◆ **Exercise instructions**:
Pull out exactly the lines from the line containing "Reconstruct this image" to the line containing "-> surface albedo", both lines included, with pictures removed from the copy.

Dataset entries:
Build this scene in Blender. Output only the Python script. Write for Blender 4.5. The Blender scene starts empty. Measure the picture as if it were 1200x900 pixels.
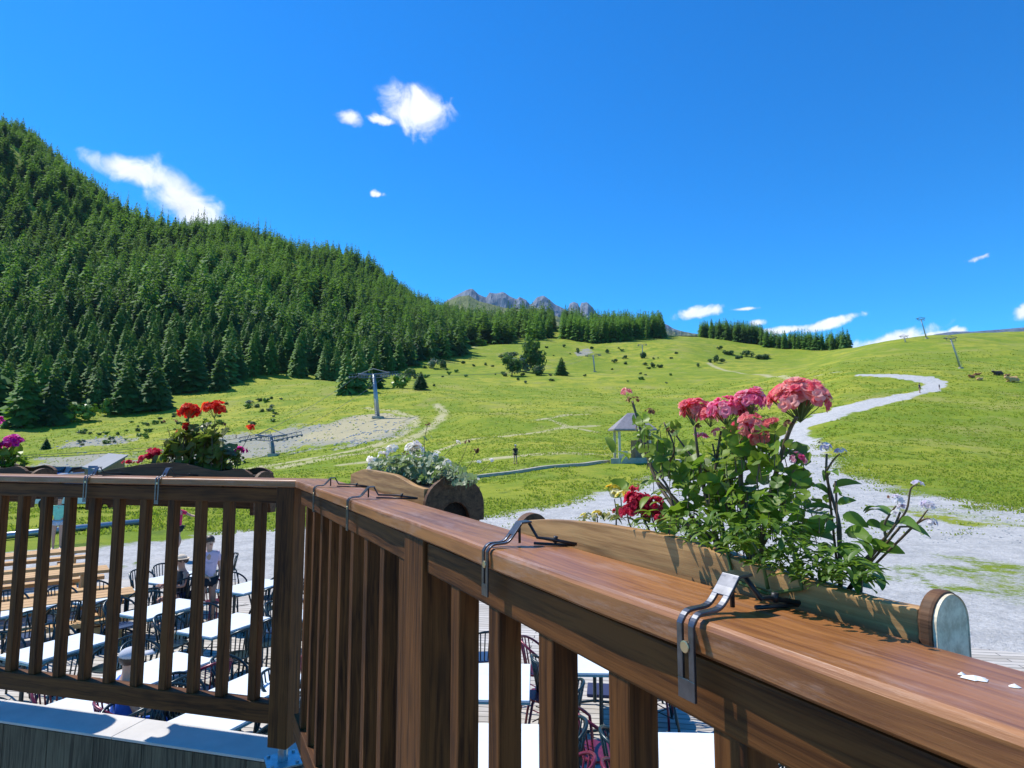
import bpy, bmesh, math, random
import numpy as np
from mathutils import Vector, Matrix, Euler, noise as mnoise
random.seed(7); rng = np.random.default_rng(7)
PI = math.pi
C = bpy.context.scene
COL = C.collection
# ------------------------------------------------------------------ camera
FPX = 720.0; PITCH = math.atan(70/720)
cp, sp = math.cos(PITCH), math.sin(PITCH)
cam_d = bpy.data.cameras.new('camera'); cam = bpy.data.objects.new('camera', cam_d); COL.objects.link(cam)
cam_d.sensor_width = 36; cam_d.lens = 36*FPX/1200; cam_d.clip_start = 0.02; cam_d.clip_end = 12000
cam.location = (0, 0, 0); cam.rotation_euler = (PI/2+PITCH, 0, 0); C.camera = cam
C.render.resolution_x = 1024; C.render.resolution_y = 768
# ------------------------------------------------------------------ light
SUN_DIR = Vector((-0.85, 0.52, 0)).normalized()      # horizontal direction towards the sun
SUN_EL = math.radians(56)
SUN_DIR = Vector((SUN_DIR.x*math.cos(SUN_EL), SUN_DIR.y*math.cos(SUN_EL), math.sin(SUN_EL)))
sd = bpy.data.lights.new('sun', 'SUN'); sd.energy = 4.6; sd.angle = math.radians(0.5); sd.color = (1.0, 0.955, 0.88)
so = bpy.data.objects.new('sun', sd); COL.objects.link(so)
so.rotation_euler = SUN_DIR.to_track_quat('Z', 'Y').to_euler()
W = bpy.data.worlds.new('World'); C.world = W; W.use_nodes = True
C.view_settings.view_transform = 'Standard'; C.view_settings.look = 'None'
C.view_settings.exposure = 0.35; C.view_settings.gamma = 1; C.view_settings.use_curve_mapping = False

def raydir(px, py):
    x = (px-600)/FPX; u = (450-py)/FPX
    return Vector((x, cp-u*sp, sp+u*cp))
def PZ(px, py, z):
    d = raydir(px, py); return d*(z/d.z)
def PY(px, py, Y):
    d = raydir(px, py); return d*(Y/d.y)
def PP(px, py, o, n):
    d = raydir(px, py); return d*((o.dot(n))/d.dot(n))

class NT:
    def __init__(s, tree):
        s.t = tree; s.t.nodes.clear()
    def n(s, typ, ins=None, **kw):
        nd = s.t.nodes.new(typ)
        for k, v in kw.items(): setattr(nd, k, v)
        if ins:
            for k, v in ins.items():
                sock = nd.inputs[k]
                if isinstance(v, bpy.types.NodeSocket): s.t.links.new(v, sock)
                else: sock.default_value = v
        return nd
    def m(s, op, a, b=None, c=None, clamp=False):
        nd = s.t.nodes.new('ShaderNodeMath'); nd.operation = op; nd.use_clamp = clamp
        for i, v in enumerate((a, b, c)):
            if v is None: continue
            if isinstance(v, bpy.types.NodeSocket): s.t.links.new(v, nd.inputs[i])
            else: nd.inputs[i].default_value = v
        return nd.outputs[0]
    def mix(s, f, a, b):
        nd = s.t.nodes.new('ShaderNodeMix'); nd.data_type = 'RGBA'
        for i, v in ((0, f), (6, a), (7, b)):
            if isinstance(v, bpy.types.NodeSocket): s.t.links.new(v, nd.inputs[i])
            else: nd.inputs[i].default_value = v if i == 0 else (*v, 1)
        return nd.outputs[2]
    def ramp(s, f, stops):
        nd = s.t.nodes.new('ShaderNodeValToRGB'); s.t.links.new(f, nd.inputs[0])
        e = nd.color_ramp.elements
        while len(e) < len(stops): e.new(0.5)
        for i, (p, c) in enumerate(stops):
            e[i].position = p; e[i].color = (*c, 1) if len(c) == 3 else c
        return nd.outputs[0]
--
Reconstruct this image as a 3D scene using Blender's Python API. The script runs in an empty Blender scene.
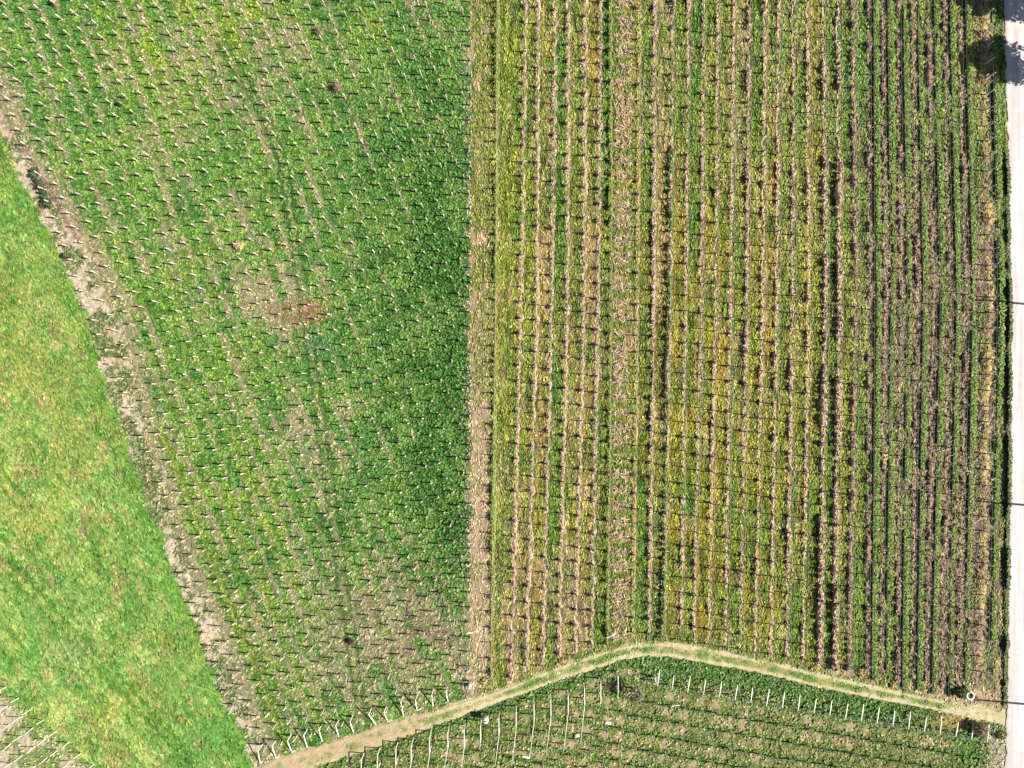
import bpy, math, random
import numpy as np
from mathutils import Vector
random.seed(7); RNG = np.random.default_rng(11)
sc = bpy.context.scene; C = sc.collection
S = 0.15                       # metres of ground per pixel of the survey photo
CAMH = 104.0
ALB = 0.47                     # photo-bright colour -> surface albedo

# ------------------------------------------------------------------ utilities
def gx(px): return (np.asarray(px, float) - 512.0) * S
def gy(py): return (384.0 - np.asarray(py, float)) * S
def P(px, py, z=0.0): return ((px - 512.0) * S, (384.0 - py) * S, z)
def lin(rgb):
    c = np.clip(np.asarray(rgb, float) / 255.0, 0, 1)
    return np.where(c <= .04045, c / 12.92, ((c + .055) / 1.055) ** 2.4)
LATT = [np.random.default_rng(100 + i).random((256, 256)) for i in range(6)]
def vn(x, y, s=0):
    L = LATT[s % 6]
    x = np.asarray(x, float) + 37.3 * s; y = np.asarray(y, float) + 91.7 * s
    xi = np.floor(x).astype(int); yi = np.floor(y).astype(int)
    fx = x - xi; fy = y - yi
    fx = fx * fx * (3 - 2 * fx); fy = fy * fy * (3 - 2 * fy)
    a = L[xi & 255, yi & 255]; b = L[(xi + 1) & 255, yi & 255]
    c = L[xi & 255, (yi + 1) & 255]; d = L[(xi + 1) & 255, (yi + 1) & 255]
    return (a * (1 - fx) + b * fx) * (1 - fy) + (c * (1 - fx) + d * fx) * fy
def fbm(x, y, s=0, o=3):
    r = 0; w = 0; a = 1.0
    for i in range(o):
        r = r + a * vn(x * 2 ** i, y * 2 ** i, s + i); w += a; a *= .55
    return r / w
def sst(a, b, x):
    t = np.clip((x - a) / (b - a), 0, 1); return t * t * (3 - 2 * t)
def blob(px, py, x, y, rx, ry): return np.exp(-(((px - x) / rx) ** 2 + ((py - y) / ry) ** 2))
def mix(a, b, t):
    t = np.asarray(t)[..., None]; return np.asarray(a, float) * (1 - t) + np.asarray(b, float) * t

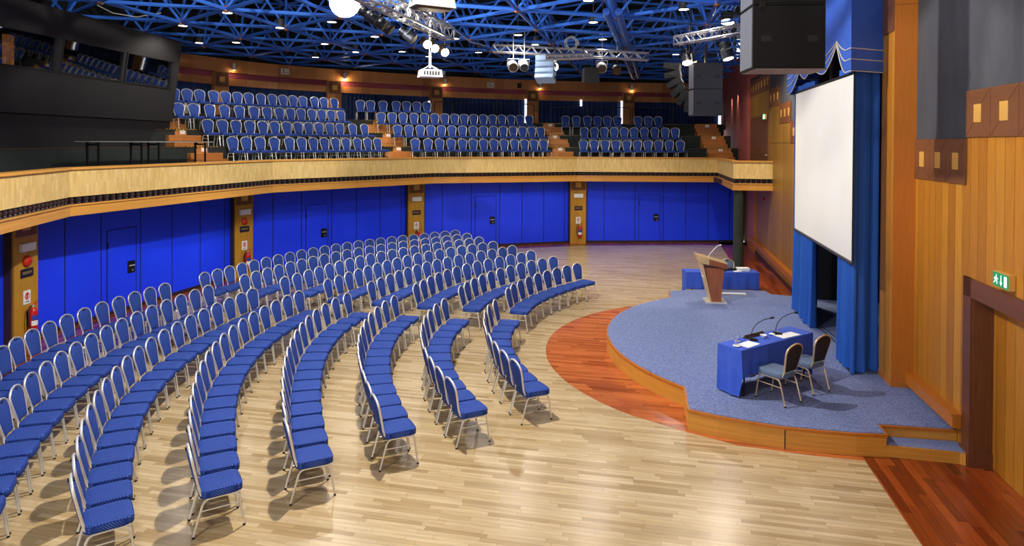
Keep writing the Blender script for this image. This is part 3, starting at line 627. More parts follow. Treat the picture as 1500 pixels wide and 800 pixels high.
...
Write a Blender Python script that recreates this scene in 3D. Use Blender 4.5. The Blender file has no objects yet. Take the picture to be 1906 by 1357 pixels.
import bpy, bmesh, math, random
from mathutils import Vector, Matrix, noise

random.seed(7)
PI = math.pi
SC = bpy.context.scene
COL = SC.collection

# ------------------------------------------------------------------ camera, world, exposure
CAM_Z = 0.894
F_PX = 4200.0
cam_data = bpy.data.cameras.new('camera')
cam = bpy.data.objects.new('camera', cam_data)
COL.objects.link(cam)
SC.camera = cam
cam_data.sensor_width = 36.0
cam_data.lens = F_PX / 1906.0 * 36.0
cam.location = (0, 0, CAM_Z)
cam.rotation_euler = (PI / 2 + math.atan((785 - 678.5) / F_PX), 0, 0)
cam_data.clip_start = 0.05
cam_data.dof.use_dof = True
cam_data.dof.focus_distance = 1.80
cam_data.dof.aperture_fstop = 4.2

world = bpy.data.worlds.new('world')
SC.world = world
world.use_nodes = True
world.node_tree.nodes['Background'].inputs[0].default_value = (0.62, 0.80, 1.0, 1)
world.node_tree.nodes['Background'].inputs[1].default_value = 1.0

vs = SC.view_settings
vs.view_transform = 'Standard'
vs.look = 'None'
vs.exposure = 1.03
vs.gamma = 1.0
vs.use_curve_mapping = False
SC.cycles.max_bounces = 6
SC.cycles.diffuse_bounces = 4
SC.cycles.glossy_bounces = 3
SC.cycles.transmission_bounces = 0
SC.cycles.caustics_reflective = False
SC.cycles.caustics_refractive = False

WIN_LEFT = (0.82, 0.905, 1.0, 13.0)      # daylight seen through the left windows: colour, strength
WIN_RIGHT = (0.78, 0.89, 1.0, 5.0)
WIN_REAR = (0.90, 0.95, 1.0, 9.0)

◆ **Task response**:
Reconstruct this image as a 3D scene using Blender's Python API. The script runs in an empty Blender scene.
import bpy, math, random
import numpy as np
from mathutils import Vector
random.seed(7); RNG = np.random.default_rng(11)
sc = bpy.context.scene; C = sc.collection
S = 0.15                       # metres of ground per pixel of the survey photo
CAMH = 104.0
ALB = 0.47                     # photo-bright colour -> surface albedo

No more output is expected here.